- **Data block**
....

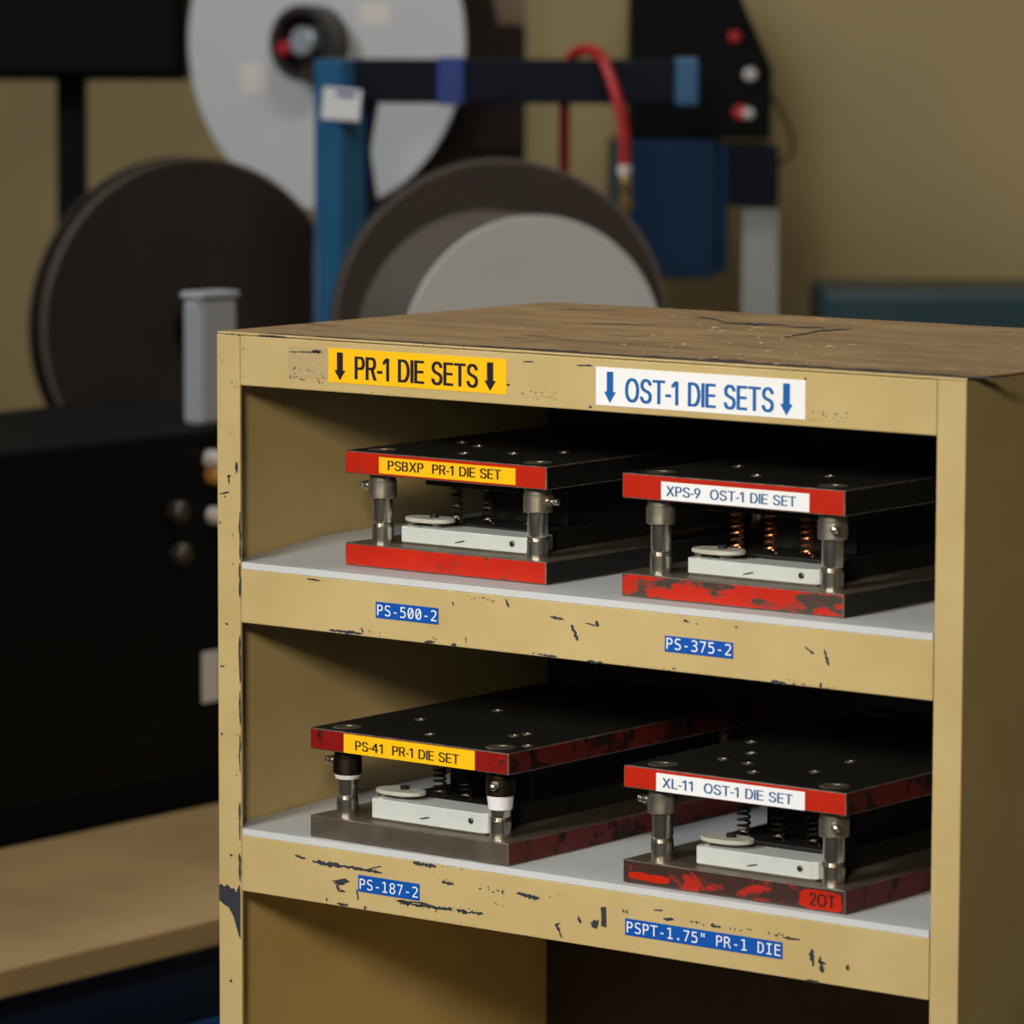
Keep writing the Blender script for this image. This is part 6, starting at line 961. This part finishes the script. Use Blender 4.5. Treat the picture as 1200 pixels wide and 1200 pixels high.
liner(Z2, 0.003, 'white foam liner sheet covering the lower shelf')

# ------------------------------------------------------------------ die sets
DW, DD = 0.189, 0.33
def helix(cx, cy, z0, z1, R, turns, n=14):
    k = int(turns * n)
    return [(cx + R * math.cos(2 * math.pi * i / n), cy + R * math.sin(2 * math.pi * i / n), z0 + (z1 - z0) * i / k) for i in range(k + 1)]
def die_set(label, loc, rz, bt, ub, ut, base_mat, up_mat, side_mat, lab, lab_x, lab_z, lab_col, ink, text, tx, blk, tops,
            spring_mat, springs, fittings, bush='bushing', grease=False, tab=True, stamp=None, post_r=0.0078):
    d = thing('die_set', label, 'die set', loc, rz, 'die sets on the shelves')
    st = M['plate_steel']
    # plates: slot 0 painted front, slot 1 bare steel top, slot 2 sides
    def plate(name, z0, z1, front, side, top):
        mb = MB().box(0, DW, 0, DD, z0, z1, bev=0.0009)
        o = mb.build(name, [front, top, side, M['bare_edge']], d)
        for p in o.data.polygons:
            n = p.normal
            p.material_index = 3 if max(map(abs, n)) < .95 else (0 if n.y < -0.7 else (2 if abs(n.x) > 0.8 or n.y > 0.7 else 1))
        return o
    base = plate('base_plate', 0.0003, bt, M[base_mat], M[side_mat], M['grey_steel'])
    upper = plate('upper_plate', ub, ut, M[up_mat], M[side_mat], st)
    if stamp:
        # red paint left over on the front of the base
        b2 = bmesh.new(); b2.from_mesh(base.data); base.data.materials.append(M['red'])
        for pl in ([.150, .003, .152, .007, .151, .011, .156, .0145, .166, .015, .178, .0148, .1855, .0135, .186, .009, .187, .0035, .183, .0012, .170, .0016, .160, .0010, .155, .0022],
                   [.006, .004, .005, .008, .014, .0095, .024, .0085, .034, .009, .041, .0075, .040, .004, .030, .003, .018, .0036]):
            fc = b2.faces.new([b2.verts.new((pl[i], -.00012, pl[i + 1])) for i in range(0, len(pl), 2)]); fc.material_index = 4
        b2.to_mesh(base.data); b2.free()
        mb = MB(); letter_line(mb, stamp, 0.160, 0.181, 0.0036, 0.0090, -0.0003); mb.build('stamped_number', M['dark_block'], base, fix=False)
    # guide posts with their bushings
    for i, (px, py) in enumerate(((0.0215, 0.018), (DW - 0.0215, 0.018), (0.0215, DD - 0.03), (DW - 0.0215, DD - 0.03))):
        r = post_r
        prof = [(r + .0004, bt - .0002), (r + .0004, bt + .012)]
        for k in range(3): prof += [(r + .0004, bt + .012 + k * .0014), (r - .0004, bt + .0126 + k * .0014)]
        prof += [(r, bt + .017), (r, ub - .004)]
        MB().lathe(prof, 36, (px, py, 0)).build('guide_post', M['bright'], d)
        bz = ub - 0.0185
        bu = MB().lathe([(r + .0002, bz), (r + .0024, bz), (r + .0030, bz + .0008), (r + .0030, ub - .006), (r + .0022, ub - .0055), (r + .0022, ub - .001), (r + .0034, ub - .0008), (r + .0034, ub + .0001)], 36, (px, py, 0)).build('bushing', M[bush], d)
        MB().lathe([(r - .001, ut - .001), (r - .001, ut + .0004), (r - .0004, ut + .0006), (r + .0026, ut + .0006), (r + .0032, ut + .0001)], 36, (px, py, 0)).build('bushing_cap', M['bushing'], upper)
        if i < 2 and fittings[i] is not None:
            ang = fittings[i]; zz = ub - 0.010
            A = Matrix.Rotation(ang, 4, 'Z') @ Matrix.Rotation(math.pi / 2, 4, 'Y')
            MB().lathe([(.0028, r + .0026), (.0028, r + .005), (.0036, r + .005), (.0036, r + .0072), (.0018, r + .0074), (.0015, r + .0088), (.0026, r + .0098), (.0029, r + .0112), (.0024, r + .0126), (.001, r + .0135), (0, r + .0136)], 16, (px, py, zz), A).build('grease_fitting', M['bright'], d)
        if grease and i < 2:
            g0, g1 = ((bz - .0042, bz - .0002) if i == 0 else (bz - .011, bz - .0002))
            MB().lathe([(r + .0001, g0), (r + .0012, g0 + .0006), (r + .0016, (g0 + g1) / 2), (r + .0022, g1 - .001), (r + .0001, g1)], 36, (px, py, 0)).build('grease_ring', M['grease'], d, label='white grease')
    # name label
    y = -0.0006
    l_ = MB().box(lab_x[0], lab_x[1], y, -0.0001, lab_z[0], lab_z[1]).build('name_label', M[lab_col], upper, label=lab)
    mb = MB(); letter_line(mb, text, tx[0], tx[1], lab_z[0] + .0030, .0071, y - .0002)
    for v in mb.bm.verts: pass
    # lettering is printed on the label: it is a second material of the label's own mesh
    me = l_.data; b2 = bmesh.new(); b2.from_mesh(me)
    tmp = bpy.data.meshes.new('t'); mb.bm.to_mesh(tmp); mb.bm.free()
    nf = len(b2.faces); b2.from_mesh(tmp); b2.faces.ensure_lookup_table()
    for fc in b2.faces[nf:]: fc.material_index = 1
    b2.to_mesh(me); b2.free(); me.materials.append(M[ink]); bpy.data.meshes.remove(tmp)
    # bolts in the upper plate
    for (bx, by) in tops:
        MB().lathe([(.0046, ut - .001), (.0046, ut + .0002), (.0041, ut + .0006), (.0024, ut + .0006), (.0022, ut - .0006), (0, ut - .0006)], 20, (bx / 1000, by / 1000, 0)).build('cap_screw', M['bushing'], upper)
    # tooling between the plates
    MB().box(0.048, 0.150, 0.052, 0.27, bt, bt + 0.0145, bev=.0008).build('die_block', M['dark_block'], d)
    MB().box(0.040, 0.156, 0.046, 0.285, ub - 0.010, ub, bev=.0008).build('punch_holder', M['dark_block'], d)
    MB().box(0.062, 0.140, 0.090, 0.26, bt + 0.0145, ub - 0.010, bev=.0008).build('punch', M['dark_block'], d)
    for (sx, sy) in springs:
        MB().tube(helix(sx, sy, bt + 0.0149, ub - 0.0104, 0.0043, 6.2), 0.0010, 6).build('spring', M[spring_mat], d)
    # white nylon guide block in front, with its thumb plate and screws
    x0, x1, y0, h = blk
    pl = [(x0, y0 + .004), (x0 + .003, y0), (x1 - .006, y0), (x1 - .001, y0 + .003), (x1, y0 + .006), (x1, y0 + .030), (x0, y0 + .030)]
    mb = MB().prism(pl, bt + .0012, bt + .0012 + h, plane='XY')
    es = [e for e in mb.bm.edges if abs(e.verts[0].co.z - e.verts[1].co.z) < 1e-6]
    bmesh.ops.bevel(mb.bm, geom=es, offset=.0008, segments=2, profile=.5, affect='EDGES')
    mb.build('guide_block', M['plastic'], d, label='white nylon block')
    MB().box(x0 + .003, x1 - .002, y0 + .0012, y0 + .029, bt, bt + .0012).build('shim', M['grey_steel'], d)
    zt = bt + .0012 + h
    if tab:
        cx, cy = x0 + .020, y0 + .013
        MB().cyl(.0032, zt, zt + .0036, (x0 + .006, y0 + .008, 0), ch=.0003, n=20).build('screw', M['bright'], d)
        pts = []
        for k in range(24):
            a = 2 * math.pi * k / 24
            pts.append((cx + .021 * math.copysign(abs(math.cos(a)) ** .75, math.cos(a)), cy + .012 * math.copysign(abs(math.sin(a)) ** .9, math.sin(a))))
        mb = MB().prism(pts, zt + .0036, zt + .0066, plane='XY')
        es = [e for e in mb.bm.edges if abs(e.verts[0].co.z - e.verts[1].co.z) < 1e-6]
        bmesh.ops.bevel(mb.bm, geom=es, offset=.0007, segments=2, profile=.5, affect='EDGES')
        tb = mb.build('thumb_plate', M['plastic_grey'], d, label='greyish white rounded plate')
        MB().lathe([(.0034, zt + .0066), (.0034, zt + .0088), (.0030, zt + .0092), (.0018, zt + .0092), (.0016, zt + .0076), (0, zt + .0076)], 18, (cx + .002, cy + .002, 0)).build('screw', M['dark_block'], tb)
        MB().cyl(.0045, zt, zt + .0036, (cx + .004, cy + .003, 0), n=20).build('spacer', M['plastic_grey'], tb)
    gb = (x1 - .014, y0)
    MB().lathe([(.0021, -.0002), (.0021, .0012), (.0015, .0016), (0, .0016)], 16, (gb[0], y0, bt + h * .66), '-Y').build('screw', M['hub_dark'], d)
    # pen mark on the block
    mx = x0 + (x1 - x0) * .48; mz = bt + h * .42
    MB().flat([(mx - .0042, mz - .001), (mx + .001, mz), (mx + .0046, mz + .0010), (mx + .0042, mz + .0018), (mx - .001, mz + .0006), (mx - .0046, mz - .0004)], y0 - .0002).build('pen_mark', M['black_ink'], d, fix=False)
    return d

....

Please take the lines from the beginning of the data above through the line holding "liner(Z2, 0.003, 'white" and transcribe them exactly, without any pictures.

- **Exercise answer**
Keep writing the Blender script for this image. This is part 6, starting at line 961. This part finishes the script. Use Blender 4.5. Treat the picture as 1200 pixels wide and 1200 pixels high.
liner(Z2, 0.003, 'white foam liner sheet covering the lower shelf')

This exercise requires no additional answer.